Il y a chez les personnes âgées un présent aussi riche, sinon plus, que leur long passé. Mais un présent qui, marqué de traditions anciennes, est souvent appelé à disparaître sous le rouleau compresseur de la modernité.


De là l’intérêt de filmer ces personnes. Avec une certaine urgence.


C’est ce que se sont dits les réalisateurs Hind Benchekroun et Sami Mermer, auteurs du documentaire Les tortues ne meurent pas de vieillesse. Derrière ce titre pour le moins étonnant et qu’on pourrait plaquer sur un des derniers romans de Katherine Pancol (auteure de Les écureuils de Central Park sont tristes le lundi) se cache un documentaire sensible, lent, lumineux sur les univers de trois personnes âgées marocaines.

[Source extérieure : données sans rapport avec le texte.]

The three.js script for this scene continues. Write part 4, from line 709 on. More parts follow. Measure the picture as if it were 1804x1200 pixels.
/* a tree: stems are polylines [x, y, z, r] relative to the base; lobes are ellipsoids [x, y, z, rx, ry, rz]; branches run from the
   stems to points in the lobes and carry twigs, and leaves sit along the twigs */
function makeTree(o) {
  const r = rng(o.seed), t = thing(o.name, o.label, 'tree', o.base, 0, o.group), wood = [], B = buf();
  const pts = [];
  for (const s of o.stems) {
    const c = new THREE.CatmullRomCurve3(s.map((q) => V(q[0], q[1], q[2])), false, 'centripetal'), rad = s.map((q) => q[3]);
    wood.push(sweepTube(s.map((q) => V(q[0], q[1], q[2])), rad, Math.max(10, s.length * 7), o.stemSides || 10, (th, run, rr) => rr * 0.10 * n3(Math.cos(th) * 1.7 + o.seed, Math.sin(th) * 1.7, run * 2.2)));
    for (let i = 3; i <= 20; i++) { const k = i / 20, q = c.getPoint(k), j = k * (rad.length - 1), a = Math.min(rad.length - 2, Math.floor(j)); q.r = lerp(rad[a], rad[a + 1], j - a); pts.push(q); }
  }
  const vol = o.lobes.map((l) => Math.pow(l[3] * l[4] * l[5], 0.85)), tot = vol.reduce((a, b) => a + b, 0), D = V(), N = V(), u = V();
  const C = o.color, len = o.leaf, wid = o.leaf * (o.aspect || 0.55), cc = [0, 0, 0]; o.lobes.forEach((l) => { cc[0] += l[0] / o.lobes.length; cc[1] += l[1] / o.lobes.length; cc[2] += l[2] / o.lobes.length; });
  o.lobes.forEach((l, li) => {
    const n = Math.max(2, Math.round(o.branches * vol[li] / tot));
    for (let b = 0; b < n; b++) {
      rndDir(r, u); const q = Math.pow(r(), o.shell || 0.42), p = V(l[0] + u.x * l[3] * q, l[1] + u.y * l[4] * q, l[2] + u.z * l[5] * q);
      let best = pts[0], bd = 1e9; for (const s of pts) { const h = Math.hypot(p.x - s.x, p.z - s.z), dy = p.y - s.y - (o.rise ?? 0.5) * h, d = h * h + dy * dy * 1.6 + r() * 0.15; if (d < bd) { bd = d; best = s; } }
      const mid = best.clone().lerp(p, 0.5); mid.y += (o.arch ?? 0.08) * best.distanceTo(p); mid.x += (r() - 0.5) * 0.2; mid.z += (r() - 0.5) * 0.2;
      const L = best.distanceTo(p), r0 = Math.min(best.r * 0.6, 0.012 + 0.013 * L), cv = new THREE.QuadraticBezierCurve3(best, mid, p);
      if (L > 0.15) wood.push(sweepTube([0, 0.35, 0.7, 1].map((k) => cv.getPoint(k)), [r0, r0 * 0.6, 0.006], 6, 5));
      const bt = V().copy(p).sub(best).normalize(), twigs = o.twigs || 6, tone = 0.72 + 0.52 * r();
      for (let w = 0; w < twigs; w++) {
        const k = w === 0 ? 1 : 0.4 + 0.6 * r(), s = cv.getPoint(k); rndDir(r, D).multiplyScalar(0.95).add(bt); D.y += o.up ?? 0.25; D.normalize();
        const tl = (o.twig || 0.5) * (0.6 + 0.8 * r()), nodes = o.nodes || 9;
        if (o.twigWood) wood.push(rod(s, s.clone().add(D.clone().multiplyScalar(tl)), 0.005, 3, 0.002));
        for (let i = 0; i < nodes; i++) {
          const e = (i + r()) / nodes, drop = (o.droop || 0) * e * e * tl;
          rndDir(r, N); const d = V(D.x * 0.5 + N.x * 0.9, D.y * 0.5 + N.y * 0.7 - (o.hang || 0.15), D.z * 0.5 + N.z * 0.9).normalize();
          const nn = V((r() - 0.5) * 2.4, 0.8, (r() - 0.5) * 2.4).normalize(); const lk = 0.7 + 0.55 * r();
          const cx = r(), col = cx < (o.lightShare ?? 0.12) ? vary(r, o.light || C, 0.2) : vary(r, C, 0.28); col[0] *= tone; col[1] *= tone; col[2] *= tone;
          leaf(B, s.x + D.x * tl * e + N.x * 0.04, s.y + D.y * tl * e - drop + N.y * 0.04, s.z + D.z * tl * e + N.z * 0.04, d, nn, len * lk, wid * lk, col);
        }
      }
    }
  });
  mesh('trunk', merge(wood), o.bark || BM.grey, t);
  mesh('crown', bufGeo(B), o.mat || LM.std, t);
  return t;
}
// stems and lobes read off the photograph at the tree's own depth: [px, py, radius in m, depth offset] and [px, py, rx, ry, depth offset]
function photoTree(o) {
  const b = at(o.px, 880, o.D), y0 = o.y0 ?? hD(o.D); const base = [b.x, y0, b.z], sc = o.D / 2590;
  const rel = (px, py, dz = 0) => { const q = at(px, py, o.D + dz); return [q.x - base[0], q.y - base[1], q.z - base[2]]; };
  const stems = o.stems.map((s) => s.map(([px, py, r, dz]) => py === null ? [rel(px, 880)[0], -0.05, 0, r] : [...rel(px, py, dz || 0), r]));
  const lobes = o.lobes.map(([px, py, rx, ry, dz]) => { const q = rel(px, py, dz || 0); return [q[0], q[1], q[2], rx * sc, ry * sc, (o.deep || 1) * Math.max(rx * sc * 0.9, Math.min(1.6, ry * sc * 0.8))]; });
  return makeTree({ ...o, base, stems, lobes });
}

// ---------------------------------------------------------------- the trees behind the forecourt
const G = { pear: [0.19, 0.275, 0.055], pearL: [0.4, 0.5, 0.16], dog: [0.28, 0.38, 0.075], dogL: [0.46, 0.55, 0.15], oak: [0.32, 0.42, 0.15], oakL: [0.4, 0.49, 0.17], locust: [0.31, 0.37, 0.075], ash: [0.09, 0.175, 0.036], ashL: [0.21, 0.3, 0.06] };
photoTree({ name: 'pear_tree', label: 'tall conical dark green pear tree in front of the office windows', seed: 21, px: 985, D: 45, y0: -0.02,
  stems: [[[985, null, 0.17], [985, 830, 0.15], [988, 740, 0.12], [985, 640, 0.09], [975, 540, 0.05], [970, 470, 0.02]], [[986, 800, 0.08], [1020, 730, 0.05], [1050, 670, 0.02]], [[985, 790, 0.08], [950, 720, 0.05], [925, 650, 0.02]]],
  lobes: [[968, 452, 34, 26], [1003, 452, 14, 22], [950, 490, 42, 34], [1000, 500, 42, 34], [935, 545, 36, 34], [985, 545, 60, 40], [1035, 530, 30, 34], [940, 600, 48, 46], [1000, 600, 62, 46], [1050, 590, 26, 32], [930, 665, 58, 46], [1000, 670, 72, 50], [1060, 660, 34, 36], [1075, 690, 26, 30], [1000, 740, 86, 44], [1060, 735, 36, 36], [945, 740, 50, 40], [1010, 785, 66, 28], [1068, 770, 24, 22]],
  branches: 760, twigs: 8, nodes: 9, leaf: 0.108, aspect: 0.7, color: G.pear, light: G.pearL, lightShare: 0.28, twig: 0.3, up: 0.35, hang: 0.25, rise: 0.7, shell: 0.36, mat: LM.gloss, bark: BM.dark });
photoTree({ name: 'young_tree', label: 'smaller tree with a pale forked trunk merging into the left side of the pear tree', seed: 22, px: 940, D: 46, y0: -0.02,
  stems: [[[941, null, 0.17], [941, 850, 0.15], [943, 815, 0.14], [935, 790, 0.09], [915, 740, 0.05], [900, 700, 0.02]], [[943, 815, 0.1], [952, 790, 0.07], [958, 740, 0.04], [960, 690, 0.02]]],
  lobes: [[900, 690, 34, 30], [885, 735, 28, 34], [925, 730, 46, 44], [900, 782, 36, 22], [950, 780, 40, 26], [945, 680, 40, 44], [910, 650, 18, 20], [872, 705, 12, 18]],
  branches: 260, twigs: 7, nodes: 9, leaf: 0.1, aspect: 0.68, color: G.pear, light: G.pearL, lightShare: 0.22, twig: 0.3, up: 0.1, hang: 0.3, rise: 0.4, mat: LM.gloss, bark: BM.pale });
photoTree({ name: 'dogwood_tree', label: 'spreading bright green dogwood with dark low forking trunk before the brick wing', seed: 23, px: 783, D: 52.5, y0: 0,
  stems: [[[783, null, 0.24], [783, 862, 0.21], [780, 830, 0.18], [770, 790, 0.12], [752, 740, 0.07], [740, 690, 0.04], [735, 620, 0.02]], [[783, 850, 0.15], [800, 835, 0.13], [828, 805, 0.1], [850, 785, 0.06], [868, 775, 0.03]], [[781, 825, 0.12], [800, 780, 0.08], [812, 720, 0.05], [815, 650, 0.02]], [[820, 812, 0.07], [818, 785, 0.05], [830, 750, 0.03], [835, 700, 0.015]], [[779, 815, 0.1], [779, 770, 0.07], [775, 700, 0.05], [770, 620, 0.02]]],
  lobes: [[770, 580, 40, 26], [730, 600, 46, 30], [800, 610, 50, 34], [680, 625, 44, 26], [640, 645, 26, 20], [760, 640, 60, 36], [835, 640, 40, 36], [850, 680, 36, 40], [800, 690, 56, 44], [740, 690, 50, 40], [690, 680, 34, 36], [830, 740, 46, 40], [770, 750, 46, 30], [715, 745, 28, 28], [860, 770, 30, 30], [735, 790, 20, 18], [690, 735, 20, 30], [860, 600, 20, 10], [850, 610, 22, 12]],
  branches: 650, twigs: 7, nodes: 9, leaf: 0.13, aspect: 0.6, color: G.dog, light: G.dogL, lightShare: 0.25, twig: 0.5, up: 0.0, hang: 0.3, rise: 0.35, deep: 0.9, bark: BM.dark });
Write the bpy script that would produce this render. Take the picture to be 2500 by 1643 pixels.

Au fil de ce long métrage de 90 minutes, nous faisons la connaissance de Chehma, pêcheur de Dalia dans le nord du Maroc, Abdesslam, musicien de la région de Cheschaouen et Erradi, aubergiste d’Asilah, ville baignée par les eaux de l’Atlantique. Non seulement les suit-on dans leurs tribulations quotidiennes, mais nous revisitons leur passé et partageons leurs maigres joies et douleurs. Surtout, nous baignons dans leurs traditions.


«Je suis arrivée au Québec à 18 ans. Faire ce film me permettait de retourner dans mon pays d’origine afin de capter l’essence de cette génération de personnes âgées dont les traditions s’effacent, souligne Hind Benchekroun en entrevue. Si on ne prend pas le temps d’en faire des enregistrements, certaines de ces traditions vont s’éteindre à tout jamais.»

Traditions


Chacun des trois personnages du film en est un exemple. Ainsi, Chehma est l’un des derniers pêcheurs au filet de son coin de pays. «Une pêche traditionnelle qui n’est pas rentable, dit la réalisatrice. Donc, plus personne ne la pratique. On préfère la pêche à l’hameçon.»


Même intérêt pour Abdesslam, musicien nomade comme il ne s’en fait plus. Trimbalant des instruments traditionnels, il se promène de ville en ville, jouant sur les places publiques ou les terrasses des restaurants.


Au fond, chacun d’eux est un peu le gardien des sceaux!


Derrière le métier exercé, il faut aussi écouter ce que chacun a à dire, suggère Mme Benchekroun. «Ces gens-là sont souvent des analphabètes, mais aillleurs, ce sont des poètes, dans leur façon de parler, de s’exprimer», dit-elle.


Selon la réalisatrice, le Maroc possède une histoire cinématographique qui est surtout axée sur la fiction. «Oui, il existe des reportages à la télévision sur la société et ses traditions, mais il y a très peu de documentaires», déplore-t-elle.


Présenté en première mondiale en novembre dernier aux Rencontres internationales du documentaire de Montréal (RIDM), le film a par la suite pris la route des festivals, remportant au passage le Grand prix de la ville de Tetouan, au festival de cette ville marocaine tenu en mars dernier. Il a aussi été projeté cet été à Vues d’Afrique. En octobre prochain, il ouvrira le sixième festival Cinéma de films méditerranéens, présenté à Nice.

Les tortues ne meurent pas de vieillesse sera présenté au Cinéma Parallèle à compter du 26 août.